Harry Targ
The ideas of community, empowerment, and social justice were articulated for the Sixties in the Port Huron Statement, written by founders of the Students for a Democratic Society, particularly Tom Hayden. While written by and for a relatively privileged sector of disenchanted youth in a period of booming economic growth and military expansion, the document spoke to the passion for justice, participation, and community, and an “…unrealized potential for self-cultivation, self-direction, self-understanding, and creativity.”
It called for the creation of “human interdependence,”
replacing “…power rooted in possession, privilege, or circumstance…” by “power
and uniqueness rooted in love, reflectiveness, reason and creativity.”
By the late Sixties many were identifying a new
society based on the Port Huron vision built on core principles. These
included:
local control and participatory democracy;
racial justice;
gender equality;
equitable distribution of resources and the collective
product of human labor;
commitments to the satisfaction of minimal basic needs
for all of humankind;
the development of an ethic that connects survival to
human existence, not to specific jobs;
human control over technology; and
a new “land ethic” that conceives of humankind as part
of nature, not in conflict with it.
The vision led to the exploration of the impediments
to the construction of a society based on human scale that would celebrate both
individual creativity and community. Growing familiarization with the critique
of capitalism suggested that the capitalist mode of production, dominant over
two-thirds of the world, was based upon the exploitation, oppression,
dehumanization, and repression of the vast majority of humankind.

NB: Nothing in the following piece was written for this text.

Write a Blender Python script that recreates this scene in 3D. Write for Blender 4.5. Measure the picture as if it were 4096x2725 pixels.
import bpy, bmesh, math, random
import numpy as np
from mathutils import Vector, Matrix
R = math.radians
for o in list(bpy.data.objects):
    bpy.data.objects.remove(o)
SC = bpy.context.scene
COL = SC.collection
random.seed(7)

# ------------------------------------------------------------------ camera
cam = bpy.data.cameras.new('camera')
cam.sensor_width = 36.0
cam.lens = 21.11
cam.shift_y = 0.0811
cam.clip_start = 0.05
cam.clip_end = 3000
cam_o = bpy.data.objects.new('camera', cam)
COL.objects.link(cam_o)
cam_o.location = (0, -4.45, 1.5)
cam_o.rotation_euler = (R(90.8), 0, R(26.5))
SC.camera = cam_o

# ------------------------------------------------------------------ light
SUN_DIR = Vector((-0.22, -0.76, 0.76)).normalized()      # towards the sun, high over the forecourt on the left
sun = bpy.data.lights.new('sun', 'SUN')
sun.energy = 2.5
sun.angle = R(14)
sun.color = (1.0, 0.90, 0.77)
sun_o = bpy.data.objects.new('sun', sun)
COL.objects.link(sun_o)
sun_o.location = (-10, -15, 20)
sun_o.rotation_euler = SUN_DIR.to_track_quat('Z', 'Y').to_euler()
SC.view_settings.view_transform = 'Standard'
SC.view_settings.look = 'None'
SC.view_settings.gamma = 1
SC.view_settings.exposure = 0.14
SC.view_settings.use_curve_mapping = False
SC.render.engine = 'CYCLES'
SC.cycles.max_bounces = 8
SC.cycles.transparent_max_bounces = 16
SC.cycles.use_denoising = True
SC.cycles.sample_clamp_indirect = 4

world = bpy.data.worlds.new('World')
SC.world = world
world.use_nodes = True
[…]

Incorporating an understanding of the workings of
capitalism reinforced the vision that philosopher Martin Buber called the
decentralized social principle embedded in Port Huron’s eloquent call for
“community.” Building a new society entailed class struggle which would
manifest itself in factories and fields, in rich and poor countries, and in
political venues from the ballot box to the streets.
Bringing about positive change was a much more
complicated affair than activists originally thought, but the sustained and
sometimes brutal opposition to visions, like that reflected in The Port Huron
Statement, validated the general correctness of them.
Today, new generations of activists, along with older
ones, are reflecting and participating in diverse social movements in our
cities and towns. They have hit the streets demanding a ceasefire in the Middle East and a humane
future for the Palestinian people. And now masses of activists reject the
military/industrial complex, racism, sexism, homophobia, Islamophobia, antisemitism, and the
brutalization of the environment.
The efforts of Venezuelans, Bolivians, Colombians, and
the Cubans who inspired us so much over the years are applauded. Now that energy is coming from all over the Global South. Important
debates about social market economies, workers’ management of large
enterprises, this or that candidate or political party particularly as modest
forms of democracy are under threat, are occurring on the Internet and in the
streets.
Although the times are so different from the 1960s,
perhaps the vision of community that animated thinking then (which we in turn
learned from those who preceded us) may still be relevant for today.
Tom Hayden and his comrades proclaimed that we must
remain committed to the sanctity of human life, to equality, to popular control
of all our institutions, to a reverence for the environment, and to the idea
that the best of society comes from communal efforts to make living better for
all. The Port Huron vision survives.